Source data.
===============

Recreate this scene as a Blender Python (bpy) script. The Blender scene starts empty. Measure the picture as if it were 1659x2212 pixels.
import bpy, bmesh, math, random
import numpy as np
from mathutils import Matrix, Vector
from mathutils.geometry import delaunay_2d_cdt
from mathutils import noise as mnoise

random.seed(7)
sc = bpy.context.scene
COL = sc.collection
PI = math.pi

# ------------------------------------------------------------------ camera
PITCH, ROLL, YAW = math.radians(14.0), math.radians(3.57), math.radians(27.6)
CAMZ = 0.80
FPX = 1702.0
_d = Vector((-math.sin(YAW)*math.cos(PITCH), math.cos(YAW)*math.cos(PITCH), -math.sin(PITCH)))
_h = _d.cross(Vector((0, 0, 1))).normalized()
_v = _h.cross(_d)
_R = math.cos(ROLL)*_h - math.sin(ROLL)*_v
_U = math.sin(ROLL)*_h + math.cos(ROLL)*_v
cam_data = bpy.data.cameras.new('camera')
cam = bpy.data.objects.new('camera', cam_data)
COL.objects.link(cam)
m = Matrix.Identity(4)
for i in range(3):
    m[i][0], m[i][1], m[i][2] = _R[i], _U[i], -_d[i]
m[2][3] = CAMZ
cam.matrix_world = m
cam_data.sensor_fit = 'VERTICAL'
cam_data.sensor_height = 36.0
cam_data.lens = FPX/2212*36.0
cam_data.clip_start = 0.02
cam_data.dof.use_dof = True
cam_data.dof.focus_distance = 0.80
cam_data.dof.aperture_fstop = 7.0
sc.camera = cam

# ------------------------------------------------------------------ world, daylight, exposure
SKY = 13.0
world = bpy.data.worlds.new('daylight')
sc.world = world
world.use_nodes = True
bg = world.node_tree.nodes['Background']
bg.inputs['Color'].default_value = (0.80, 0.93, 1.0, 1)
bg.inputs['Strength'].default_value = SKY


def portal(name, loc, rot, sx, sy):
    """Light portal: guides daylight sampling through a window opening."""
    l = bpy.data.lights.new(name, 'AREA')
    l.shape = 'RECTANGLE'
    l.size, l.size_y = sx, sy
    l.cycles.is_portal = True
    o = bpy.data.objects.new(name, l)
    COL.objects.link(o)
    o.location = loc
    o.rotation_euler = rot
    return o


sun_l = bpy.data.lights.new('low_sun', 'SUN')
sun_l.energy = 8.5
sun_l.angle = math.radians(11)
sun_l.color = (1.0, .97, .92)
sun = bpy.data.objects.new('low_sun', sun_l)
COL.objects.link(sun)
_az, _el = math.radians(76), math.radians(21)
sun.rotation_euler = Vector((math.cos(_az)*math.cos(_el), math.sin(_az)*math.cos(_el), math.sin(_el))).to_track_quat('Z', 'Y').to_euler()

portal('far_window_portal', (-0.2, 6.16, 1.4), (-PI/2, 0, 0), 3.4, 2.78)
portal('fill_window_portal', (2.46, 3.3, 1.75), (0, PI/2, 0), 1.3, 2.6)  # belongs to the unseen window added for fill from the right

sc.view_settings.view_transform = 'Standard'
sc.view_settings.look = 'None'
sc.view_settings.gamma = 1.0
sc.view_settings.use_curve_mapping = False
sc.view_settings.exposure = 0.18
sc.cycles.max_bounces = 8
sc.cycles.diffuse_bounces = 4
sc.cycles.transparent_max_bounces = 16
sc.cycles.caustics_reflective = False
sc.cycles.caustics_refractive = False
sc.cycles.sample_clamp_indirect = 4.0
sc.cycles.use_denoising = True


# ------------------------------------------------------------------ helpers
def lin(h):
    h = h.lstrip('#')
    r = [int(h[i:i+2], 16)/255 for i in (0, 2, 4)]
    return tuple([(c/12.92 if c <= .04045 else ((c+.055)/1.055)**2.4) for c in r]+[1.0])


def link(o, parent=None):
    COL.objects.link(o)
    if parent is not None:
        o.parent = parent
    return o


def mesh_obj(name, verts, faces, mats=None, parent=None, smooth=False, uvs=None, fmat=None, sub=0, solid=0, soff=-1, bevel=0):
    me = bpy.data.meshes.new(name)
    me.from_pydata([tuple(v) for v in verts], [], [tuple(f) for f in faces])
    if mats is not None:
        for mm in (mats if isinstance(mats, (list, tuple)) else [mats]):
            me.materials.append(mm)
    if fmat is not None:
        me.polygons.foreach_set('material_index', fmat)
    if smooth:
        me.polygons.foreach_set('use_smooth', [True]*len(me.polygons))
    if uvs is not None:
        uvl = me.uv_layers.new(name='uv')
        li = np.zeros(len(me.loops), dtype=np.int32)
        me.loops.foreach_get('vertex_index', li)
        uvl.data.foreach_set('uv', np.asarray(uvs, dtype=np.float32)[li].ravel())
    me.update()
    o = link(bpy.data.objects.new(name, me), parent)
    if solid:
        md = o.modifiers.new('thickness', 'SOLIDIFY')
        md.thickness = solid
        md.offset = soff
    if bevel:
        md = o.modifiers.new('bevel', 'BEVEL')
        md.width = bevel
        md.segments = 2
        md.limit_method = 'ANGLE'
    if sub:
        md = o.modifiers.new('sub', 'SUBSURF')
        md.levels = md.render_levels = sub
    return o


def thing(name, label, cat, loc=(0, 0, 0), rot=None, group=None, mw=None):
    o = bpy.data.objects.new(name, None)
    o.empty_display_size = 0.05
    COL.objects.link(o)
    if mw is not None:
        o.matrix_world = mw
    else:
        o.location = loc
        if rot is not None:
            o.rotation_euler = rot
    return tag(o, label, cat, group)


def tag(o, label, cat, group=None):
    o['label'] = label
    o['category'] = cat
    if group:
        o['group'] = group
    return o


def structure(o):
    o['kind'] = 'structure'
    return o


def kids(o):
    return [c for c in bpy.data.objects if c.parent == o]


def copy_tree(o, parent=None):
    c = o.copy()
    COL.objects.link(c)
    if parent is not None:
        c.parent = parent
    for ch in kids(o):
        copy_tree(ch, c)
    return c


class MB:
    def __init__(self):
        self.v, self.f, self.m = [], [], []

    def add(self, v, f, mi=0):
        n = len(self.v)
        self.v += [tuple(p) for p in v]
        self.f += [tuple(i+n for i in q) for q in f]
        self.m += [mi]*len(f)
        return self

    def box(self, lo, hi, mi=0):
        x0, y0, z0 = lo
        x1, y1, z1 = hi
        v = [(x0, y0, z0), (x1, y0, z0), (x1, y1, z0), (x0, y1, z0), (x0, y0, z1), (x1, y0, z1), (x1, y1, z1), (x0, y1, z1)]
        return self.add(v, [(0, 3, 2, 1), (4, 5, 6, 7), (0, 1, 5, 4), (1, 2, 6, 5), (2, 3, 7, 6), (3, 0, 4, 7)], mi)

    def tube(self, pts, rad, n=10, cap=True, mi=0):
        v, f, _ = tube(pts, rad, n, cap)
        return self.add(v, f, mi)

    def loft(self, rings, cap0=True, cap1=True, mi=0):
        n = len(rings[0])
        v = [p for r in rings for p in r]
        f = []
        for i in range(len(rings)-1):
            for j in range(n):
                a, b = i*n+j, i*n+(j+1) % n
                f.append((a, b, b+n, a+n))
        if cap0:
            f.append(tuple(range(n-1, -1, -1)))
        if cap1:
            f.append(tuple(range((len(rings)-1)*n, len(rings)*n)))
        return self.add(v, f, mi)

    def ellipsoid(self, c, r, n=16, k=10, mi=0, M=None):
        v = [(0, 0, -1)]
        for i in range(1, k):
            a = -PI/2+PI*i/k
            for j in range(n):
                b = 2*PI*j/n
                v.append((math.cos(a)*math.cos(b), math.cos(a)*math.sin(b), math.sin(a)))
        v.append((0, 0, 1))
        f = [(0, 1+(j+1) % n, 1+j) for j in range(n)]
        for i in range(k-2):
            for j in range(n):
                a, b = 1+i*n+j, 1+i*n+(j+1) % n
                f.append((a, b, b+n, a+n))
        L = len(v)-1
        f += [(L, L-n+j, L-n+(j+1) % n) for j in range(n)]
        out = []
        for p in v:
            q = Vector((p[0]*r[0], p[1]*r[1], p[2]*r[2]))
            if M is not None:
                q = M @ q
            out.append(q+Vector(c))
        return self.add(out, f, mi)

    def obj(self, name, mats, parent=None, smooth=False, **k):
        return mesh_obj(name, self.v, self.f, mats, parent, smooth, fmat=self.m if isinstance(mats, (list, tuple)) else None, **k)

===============

Required task. Verbatim output is expected for the lines from the start of the data to the line in which "PI = math.pi" appears, both included.

Solution below.
Recreate this scene as a Blender Python (bpy) script. The Blender scene starts empty. Measure the picture as if it were 1659x2212 pixels.
import bpy, bmesh, math, random
import numpy as np
from mathutils import Matrix, Vector
from mathutils.geometry import delaunay_2d_cdt
from mathutils import noise as mnoise

random.seed(7)
sc = bpy.context.scene
COL = sc.collection
PI = math.pi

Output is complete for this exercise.